** Begin DATA IN THIS EXERCISE **

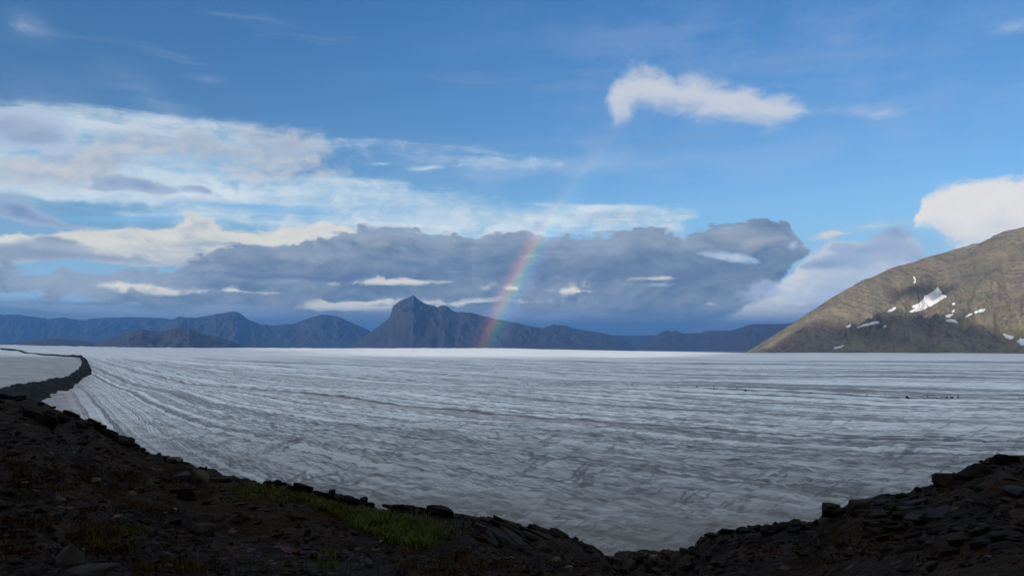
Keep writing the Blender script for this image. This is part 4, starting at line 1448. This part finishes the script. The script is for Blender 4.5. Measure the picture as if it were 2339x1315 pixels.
# pale seeding grass: three tufts
for (cx_, cy_, n_, lab) in ((955, 1200, 42, 'tuft of pale seeding grass at the end of the green strip, left of three'), (990, 1218, 34, 'tuft of pale seeding grass at the end of the green strip, middle of three'), (1020, 1232, 20, 'tuft of pale seeding grass at the end of the green strip, right of three')):
    pt, r = hit(cx_, cy_ + 14)
    root = empty('grass_tuft', pt)
    tag(root, lab, 'grass tuft', 'seeding grass tufts')
    v_, f_, v2, f2 = [], [], [], []
    for i in range(n_):
        a, l = random.uniform(0, 6.28), random.random() ** .6 * .32
        x, y = math.cos(a) * l, math.sin(a) * l
        z = gz(pt.x + x, pt.y + y) - pt.z
        h = random.uniform(.20, .36)
        tx, ty = x + random.uniform(-.06, .06), y + random.uniform(-.06, .06)
        b0 = len(v_)
        v_ += [(x - .003, y, z - .01), (x + .003, y, z - .01), (tx + .0025, ty, z + h), (tx - .0025, ty, z + h)]
        f_ += [(b0, b0 + 1, b0 + 2, b0 + 3)]
        b0 = len(v2)
        hh = random.uniform(.05, .08)
        v2 += [(tx - .009, ty, z + h), (tx + .009, ty, z + h), (tx, ty + .009, z + h), (tx + .004, ty, z + h + hh), (tx, ty - .009, z + h - hh * .35)]
        f2 += [(b0, b0 + 1, b0 + 3), (b0 + 1, b0 + 2, b0 + 3), (b0 + 2, b0, b0 + 3), (b0, b0 + 4, b0 + 1)]
    for nm, vv, ff, mm in (('stalks', v_, f_, M_green), ('seed_heads', v2, f2, M_seed)):
        me = bpy.data.meshes.new(nm)
        me.from_pydata(vv, [], ff)
        link_mesh(nm, me, mm, root)['kind'] = 'stuff'

# purple flowers by the bottom edge
M_petal = blade_mat('purple_petal', (.075, .022, .09), (.10, .04, .12))
M_stem = blade_mat('flower_stem', (.024, .015, .008), (.015, .018, .006))


def flower_meshes(seed):
    r_ = random.Random(seed)
    h = r_.uniform(.17, .27)
    n = 7
    bend = [(r_.uniform(-.012, .012), r_.uniform(-.012, .012)) for _ in range(n)]
    cx_ = cy_ = 0
    path = []
    for i in range(n):
        path.append((cx_, cy_, h * i / (n - 1)))
        cx_ += bend[i][0]; cy_ += bend[i][1]
    v_, f_ = [], []
    for i, q in enumerate(path):
        w = .004 * (1 - .6 * i / n)
        for k in range(3):
            v_.append((q[0] + w * math.cos(k * 2.09), q[1] + w * math.sin(k * 2.09), q[2]))
        if i:
            b0 = 3 * (i - 1)
            for k in range(3):
                f_.append((b0 + k, b0 + (k + 1) % 3, b0 + 3 + (k + 1) % 3, b0 + 3 + k))
    stem = bpy.data.meshes.new('stem'); stem.from_pydata(v_, [], f_); stem.materials.append(M_stem)
    v_, f_ = [], []
    for i in range(12):
        q = path[min(int(r_.uniform(.5, 4.2)), n - 1)]
        a = r_.uniform(0, 6.28); L = r_.uniform(.03, .055)
        c_, s_ = math.cos(a), math.sin(a)
        b0 = len(v_)
        v_ += [q, (q[0] + c_ * L * .5 - s_ * .007, q[1] + s_ * L * .5 + c_ * .007, q[2] + .012), (q[0] + c_ * L, q[1] + s_ * L, q[2] + .004), (q[0] + c_ * L * .5 + s_ * .007, q[1] + s_ * L * .5 - c_ * .007, q[2] + .012)]
        f_.append((b0, b0 + 1, b0 + 2, b0 + 3))
    leaf = bpy.data.meshes.new('leaves'); leaf.from_pydata(v_, [], f_); leaf.materials.append(M_stem)
    v_, f_ = [], []
    for i in range(7):
        q = path[-1] if i < 3 else path[-2]
        a = r_.uniform(0, 6.28); L = r_.uniform(.008, .03)
        c0 = (q[0] + math.cos(a) * L, q[1] + math.sin(a) * L, q[2] + r_.uniform(-.03, .02))
        for k in range(4):
            b_ = a + k * 1.571
            b0 = len(v_)
            P_ = .014
            v_ += [c0, (c0[0] + math.cos(b_ - .45) * P_, c0[1] + math.sin(b_ - .45) * P_, c0[2] + .006), (c0[0] + math.cos(b_) * P_ * 1.3, c0[1] + math.sin(b_) * P_ * 1.3, c0[2] + .008), (c0[0] + math.cos(b_ + .45) * P_, c0[1] + math.sin(b_ + .45) * P_, c0[2] + .006)]
            f_.append((b0, b0 + 1, b0 + 2, b0 + 3))
    pet = bpy.data.meshes.new('blossoms'); pet.from_pydata(v_, [], f_); pet.materials.append(M_petal)
    return stem, leaf, pet


fl_var = [flower_meshes(900 + k) for k in range(5)]
fl_spots = [(528, 1290), (540, 1300), (550, 1275), (572, 1296), (640, 1268), (648, 1275), (660, 1295), (672, 1300), (690, 1306), (700, 1302), (735, 1308), (745, 1300), (790, 1302), (800, 1306), (815, 1300), (865, 1303), (876, 1300), (620, 1308), (585, 1312)]
for i, (x, y) in enumerate(sorted(fl_spots)):
    pt, r = hit(x, y + 12)
    root = empty('purple_flower', pt, random.uniform(0, 6.28))
    tag(root, 'small purple flower by the bottom edge, %s from the left' % ORD[i], 'flower', 'purple flowers by the bottom edge')
    for nm, me in zip(('stem', 'leaves', 'blossoms'), random.choice(fl_var)):
        o = link_mesh(nm, me, None, root)
        if nm != 'stem':
            o['kind'] = 'stuff'

# ------------------------------------------------------------------ boulders riding on the ice
boul = []
for i in range(64):
    tpos = random.uniform(-.42, .66)
    lab = 0 if i < 44 else 1
    pv = 0.0 if lab == 0 else -.565
    q_ = 6.68 - .9 * tpos + .6 * tpos ** 2 + .257 * math.exp(min((-.436 - tpos) / .066, 2))
    Yb = math.exp(q_ + pv + random.gauss(0, .006))
    boul.append((tpos * Yb, Yb, random.uniform(.7, 1.7) * (1 if lab == 0 else .55), lab))
names = ['dark boulder in the far string of stones across the ice', 'dark boulder in the near string of stones across the ice']
groups = ['boulders strung far out on the ice', 'boulders strung along the near debris line']
boul.sort(key=lambda q: (q[3], q[0] / q[1]))
count_ = [0, 0]
for (x, y, s_, lab) in boul:
    o = link_mesh('boulder', rock_mesh('block', random.randrange(6), M_slate))
    o.location = (x, y, ice_z(x, y) + s_ * .3)
    s_ *= .62
    o.scale = (s_ * 1.5, s_ * 1.2, s_)
    o.rotation_euler = (0, 0, random.uniform(0, 6.28))
    tag(o, '%s, %s from the left' % (names[lab], ORD[count_[lab]]), 'boulder', groups[lab])
    count_[lab] += 1
for (px, py, sz, lab) in ((2073, 911, 2.3, 'largest dark boulder on the ice, towards the right'), (2141, 912, 1.6, 'second largest dark boulder on the ice, right of the largest'), (1703, 901, 1.8, 'dark boulder on the ice left of the largest one'), (2176, 913, 1.5, 'dark boulder on the ice, rightmost of the big three')):
    g = on_level(px, py + 1)
    o = link_mesh('boulder', rock_mesh('block', random.randrange(6), M_slate))
    o.location = (g.x, g.y, ice_z(g.x, g.y) + sz * .35)
    o.scale = (sz * 1.3, sz, sz)
    tag(o, lab, 'boulder')

# ------------------------------------------------------------------ rainbow, standing in the rain 8 km off
axis = -sun_dir
e1 = axis.cross(Vector((0, 0, 1))).normalized()
e2 = e1.cross(axis).normalized()
DB = 8000.0
v_, f_, uv = [], [], []
na, nb_ = 90, 20
# angle along the bow measured so that its left leg is in view
phs = []
for ph in np.linspace(0, 2 * math.pi, 1440):
    d = axis * math.cos(R(41.5)) + (e1 * math.cos(ph) + e2 * math.sin(ph)) * math.sin(R(41.5))
    a_, e_ = math.degrees(math.atan2(d.x, d.y)), math.degrees(math.asin(d.z))
    if -1.2 < e_ < 16.5 and -10 < a_ < 15:
        phs.append((e_, ph))
phs.sort()
p_lo, p_hi = phs[0][1], phs[-1][1]
for i in range(na + 1):
    ph = p_lo + (p_hi - p_lo) * i / na
    for j in range(nb_ + 1):
        al = R(39.95 + 2.7 * j / nb_)
        d = axis * math.cos(al) + (e1 * math.cos(ph) + e2 * math.sin(ph)) * math.sin(al)
        v_.append(tuple(cam.location + d * DB))
        uv.append((j / nb_, i / na))
for i in range(na):
    for j in range(nb_):
        a_ = i * (nb_ + 1) + j
        f_.append((a_, a_ + 1, a_ + nb_ + 2, a_ + nb_ + 1))
me = bpy.data.meshes.new('rainbow')
me.from_pydata(v_, [], f_)
ul = me.uv_layers.new(name='UVMap')
for lp in me.loops:
    ul.data[lp.index].uv = uv[lp.vertex_index]
mat_bow = bpy.data.materials.new('rainbow_light')
mat_bow.use_nodes = True
t = NT(mat_bow.node_tree)
t.n.clear()
uvn = t.n.new('ShaderNodeUVMap'); uvn.uv_map = 'UVMap'
u_, vv_, _z = t.xyz(uvn.outputs[0])
colr = t.ramp(u_, [(0, (0, 0, 0)), (.14, (.08, .08, .10)), (.24, (.13, .10, .24)), (.34, (.08, .18, .34)), (.44, (.10, .38, .28)), (.53, (.34, .42, .12)), (.60, (.58, .40, .10)), (.68, (.62, .24, .10)), (.78, (.36, .08, .06)), (.90, (.06, .01, .01)), (1, (0, 0, 0))])
leng = t.ramp(vv_, [(0, (.25,) * 3), (.07, (.32,) * 3), (.14, (.62,) * 3), (.30, (.85,) * 3), (.46, (.74,) * 3), (.55, (.40,) * 3), (.66, (.20,) * 3), (.85, (.12,) * 3), (1, (0, 0, 0))])
em = t.n.new('ShaderNodeEmission')
t.link(t.mix(1.0, colr, leng, 'MULTIPLY'), em.inputs[0])
em.inputs[1].default_value = .32
tr = t.n.new('ShaderNodeBsdfTransparent')
ad = t.n.new('ShaderNodeAddShader')
t.l.new(em.outputs[0], ad.inputs[0]); t.l.new(tr.outputs[0], ad.inputs[1])
mo = t.n.new('ShaderNodeOutputMaterial')
t.l.new(ad.outputs[0], mo.inputs['Surface'])
mat_bow.use_backface_culling = False
tag(link_mesh('rainbow', me, mat_bow), 'faint rainbow leg rising over the dark peak into the clouds', 'rainbow', kind='thing')

# ------------------------------------------------------------------ haze
bm = bmesh.new()
bmesh.ops.create_cube(bm, size=1.0)
bm.transform(Matrix.Translation((0, 43000, (HAZE_TOP - 210) / 2)) @ Matrix.Diagonal((186000, 100000, HAZE_TOP + 210, 1)))
me = bpy.data.meshes.new('haze')
bm.to_mesh(me); bm.free()
mat_haze = bpy.data.materials.new('haze_air')
mat_haze.use_nodes = True
t = NT(mat_haze.node_tree)
t.n.clear()
pv_ = t.n.new('ShaderNodeVolumePrincipled')
pv_.inputs['Color'].default_value = (.13, .36, .78, 1)
pv_.inputs['Density'].default_value = HAZE_DENSITY
pv_.inputs['Anisotropy'].default_value = .6
mo = t.n.new('ShaderNodeOutputMaterial')
t.l.new(pv_.outputs[0], mo.inputs['Volume'])
tag(link_mesh('haze', me, mat_haze), 'blue haze filling the air of the valley', 'haze', kind='stuff')
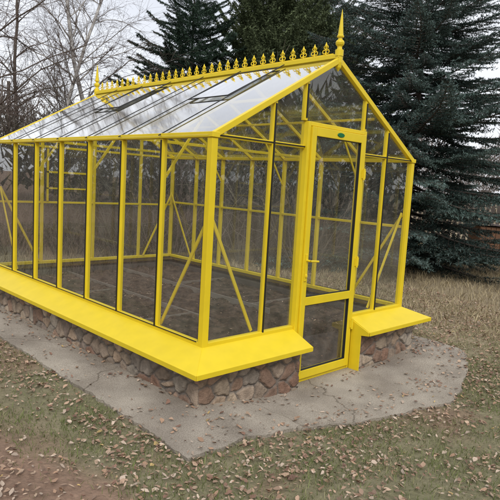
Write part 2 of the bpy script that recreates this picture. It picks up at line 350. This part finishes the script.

** End DATA IN THIS EXERCISE **

Identify every line above with the string "picture" in it. Copy those lines.

ANSWER TO THIS PROBLEM:
Keep writing the Blender script for this image. This is part 4, starting at line 1448. This part finishes the script. The script is for Blender 4.5. Measure the picture as if it were 2339x1315 pixels.
Write part 2 of the bpy script that recreates this picture. It picks up at line 350. This part finishes the script.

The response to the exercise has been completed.